(A block of data)
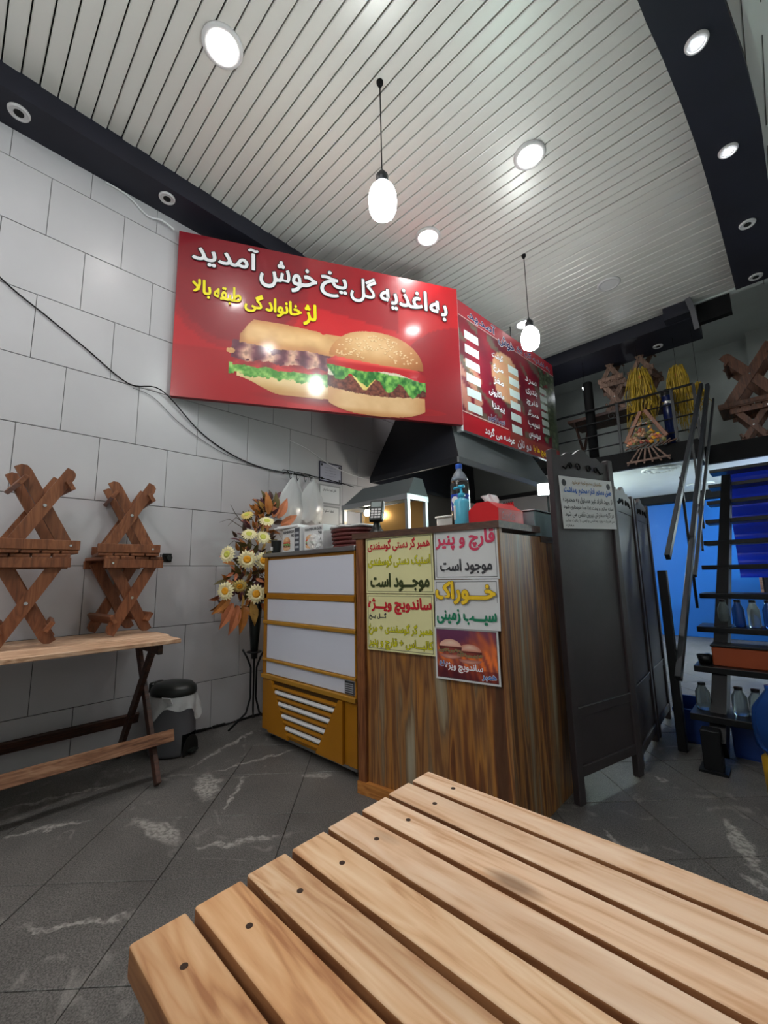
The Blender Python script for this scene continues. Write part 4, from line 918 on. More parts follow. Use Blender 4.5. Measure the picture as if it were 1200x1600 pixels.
obj('shoulder', lathe(bmesh.new(), [(.044, .238), (.038, .258), (.026, .28), (.015, .294), (.014, .31)], seg=28), mat('clear_pet', rgb(150, 160, 176), .1, trans=.4, coat=.5), t, True)
obj('label_band', lathe(bmesh.new(), [(.0463, .09), (.0466, .092), (.0466, .168), (.0463, .17)], seg=28), flat('cola_label_blue', 24, 60, 168, .25), t, True)
obj('cap', lathe(bmesh.new(), [(.016, .303), (.0165, .305), (.0165, .324), (.014, .328), (0, .328)], seg=18), flat('cap_blue', 30, 90, 200, .3), t)
b_ = bmesh.new(); lathe(b_, [(.016, .116), (.016, .117), (0, .117)], seg=16); bb = bmesh.new(); lathe(bb, [(0, 0), (.018, 0), (.018, .0012), (0, .0012)], seg=18, M=Matrix.Translation((.0, -.0478, .14)) @ Matrix.Rotation(PI / 2, 4, 'X')); b_.free(); obj('label_roundel', bb, C_white, t)
# tissue box
t = thing('tissue_box', 'red cardboard tissue box with a tissue sticking out', 'tissue box', (-.952, 1.75, HC), -.06)
b_ = bmesh.new(); prism(b_, [(-.085, 0), (-.085, .055), (-.03, .098), (.035, .098), (.083, .062), (.083, 0)], -.105, .105); bx_ = obj('carton', b_, M_red, t)
b_ = bmesh.new(); vs = []
for i in range(9):
    for j in range(5):
        x = -.035 + .07 * i / 8; zz = .098 + .052 * j / 4 * (1 - .35 * abs(i - 3) / 5); vs.append(b_.verts.new((x * (1 + .25 * j / 4) - .01 * j / 4, -.02 + .014 * math.sin(i * 1.6 + j) * j / 4, zz)))
for i in range(8):
    for j in range(4): b_.faces.new((vs[i * 5 + j], vs[(i + 1) * 5 + j], vs[(i + 1) * 5 + j + 1], vs[i * 5 + j + 1]))
obj('tissue', b_, M_paper, t, True)
fr_ = Matrix.Translation((.0835, -.09, .008)) @ Matrix((Vector((0, 1, 0)), Vector((0, 0, 1)), Vector((1, 0, 0)))).transposed().to_4x4()
l = write(t, 'Coca-Cola', .01, .008, .12, .042, flat('logo_pink', 236, 190, 196), .0006, bold=.01, persian=False, shear=.4); l.matrix_local = fr_
# calendar behind it
t = thing('desk_calendar', 'red and white spiral desk calendar behind the tissue box', 'calendar', (-1.03, 1.93, HC), -.2)
b_ = bmesh.new(); prism(b_, [(-.04, 0), (0, .125), (.004, .125), (-.03, 0)], -.095, .095, Matrix.Rotation(-PI / 2, 4, 'Z')); prism(b_, [(.04, 0), (0, .125), (-.004, .125), (.03, 0)], -.095, .095, Matrix.Rotation(-PI / 2, 4, 'Z')); obj('card_stand', b_, M_red, t)
obj('page', B(-.02, .085, -.034, -.0325, .02, .10, 0, Matrix.Rotation(-.0, 4, 'X')), M_paper, t)
b_ = bmesh.new()
for k in range(17): tube(b_, [(-.088 + k * .011, -.006, .118), (-.088 + k * .011, 0, .134), (-.088 + k * .011, .006, .118)], .0012, 5)
o = obj('spiral_binding', b_, M_iron, t); o['kind'] = 'stuff'
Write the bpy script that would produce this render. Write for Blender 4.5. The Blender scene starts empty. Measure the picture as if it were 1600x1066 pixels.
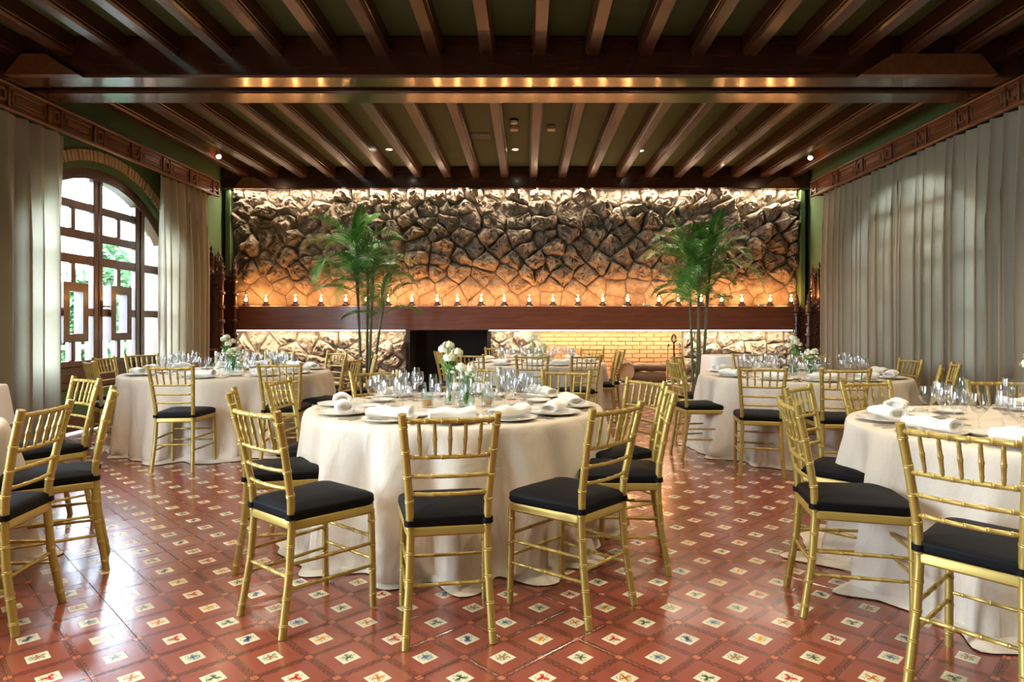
import bpy, bmesh, math, random
from mathutils import Vector, Matrix, noise
random.seed(7)
sc = bpy.context.scene
C = sc.collection
PI = math.pi
F = 1035.0; CX = 822.0; CY = 508.0; CH = 1.27     # focal length and principal point in pixels of the 1600x1066 frame, eye height

# ------------------------------------------------------------------ camera, world, exposure, large lights
cd = bpy.data.cameras.new('camera'); cam = bpy.data.objects.new('camera', cd); C.objects.link(cam)
cam.location = (0, 0, CH); cam.rotation_euler = (PI/2, 0, 0)
cd.sensor_width = 36; cd.lens = F/1600*36; cd.shift_x = (800-CX)/1600; cd.shift_y = (CY-533)/1600
cd.clip_start = 0.05; cd.clip_end = 200
sc.camera = cam
vs = sc.view_settings
sc.display_settings.display_device = 'sRGB'
vs.view_transform = 'Standard'; vs.look = 'None'; vs.gamma = 1.0; vs.use_curve_mapping = False
vs.exposure = 1.05
w = bpy.data.worlds.new('sky'); sc.world = w; w.use_nodes = True
bg = w.node_tree.nodes['Background']; bg.inputs[0].default_value = (0.70, 0.85, 1.0, 1); bg.inputs[1].default_value = 17.0
sc.cycles.max_bounces = 8; sc.cycles.diffuse_bounces = 4; sc.cycles.glossy_bounces = 4
sc.cycles.transmission_bounces = 4; sc.cycles.transparent_max_bounces = 24
sc.cycles.caustics_reflective = False; sc.cycles.caustics_refractive = False
sc.cycles.sample_clamp_indirect = 12.0

XL, XR, YB, YF, ZC = -5.15, 4.81, 11.45, -2.6, 3.95   # room: left, right, back, front, ceiling
ZB = 3.564                                            # underside of the cross beams
DC = 8.13                                             # middle of the garden doors along Y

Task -
Copy whichever lines in the listing above contain the word "from".

Task result -
The Blender Python script for this scene continues. Write part 4, from line 918 on. More parts follow. Use Blender 4.5. Measure the picture as if it were 1200x1600 pixels.
from mathutils import Vector, Matrix, noise